---------- GIVEN MATERIAL

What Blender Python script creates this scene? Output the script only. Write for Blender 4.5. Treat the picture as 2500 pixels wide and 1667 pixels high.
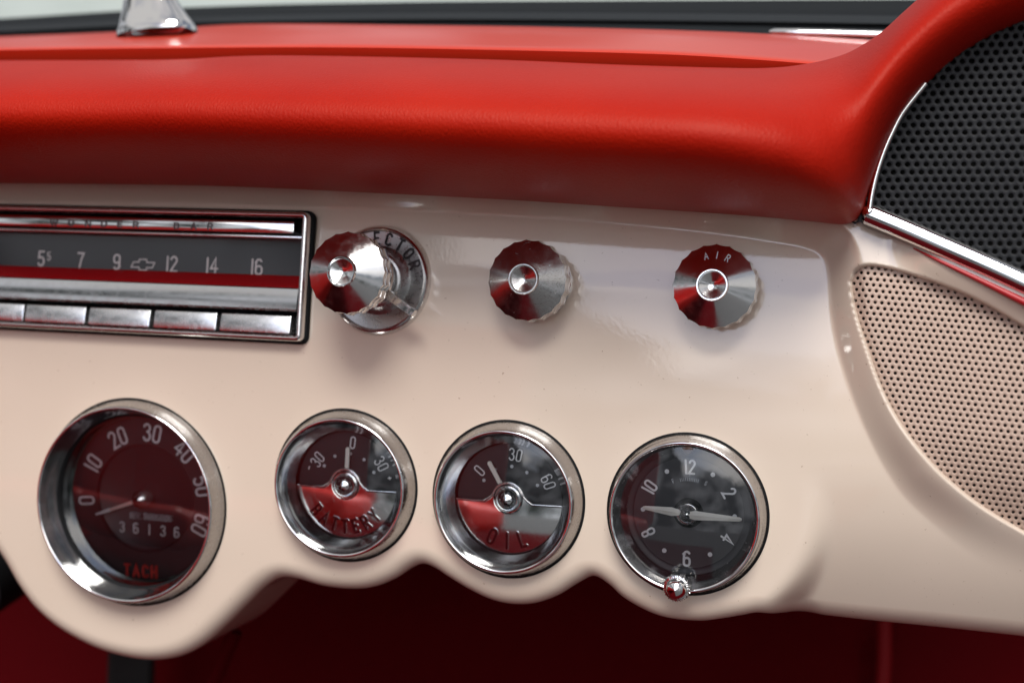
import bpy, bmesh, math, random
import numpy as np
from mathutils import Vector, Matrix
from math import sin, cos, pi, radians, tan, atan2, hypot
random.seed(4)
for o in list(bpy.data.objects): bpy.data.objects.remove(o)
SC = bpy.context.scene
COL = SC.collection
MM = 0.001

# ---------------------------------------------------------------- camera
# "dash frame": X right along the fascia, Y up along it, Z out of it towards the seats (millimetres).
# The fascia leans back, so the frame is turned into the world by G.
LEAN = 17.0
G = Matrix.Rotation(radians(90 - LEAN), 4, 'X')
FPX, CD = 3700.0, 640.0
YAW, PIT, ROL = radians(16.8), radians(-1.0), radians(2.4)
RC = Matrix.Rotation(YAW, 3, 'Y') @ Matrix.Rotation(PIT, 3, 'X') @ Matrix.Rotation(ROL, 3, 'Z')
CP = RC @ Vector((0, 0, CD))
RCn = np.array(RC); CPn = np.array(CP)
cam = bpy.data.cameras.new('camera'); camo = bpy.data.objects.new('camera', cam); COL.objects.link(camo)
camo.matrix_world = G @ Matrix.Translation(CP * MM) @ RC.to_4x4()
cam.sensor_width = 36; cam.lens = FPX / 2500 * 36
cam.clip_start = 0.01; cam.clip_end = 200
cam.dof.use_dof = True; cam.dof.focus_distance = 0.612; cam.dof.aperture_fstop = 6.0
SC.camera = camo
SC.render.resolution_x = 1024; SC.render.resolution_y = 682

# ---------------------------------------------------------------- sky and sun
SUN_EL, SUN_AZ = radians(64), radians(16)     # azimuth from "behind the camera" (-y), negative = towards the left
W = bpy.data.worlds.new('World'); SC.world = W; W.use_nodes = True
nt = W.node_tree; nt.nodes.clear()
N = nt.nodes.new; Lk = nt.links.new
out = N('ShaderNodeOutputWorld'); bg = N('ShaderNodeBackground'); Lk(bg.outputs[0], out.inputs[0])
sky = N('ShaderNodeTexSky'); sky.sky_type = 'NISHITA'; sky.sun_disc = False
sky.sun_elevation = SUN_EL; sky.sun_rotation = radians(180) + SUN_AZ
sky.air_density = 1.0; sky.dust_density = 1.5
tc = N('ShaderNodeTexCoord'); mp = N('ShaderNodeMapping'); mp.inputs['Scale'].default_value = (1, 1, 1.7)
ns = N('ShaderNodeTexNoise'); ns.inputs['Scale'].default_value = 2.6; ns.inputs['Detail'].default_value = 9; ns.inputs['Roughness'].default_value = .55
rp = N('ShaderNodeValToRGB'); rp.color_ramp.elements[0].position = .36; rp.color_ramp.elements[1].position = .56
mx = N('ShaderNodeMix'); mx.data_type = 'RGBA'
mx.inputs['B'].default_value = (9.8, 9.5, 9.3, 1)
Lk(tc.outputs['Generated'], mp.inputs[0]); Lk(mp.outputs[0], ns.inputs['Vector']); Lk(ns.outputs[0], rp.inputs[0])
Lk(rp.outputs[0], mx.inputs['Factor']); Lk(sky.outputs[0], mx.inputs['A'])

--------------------

**EXERCISE DETAILS**. Work out how many lines of the listing above include "scene". Answer with the number and nothing more.

**FINAL ANSWER**. 2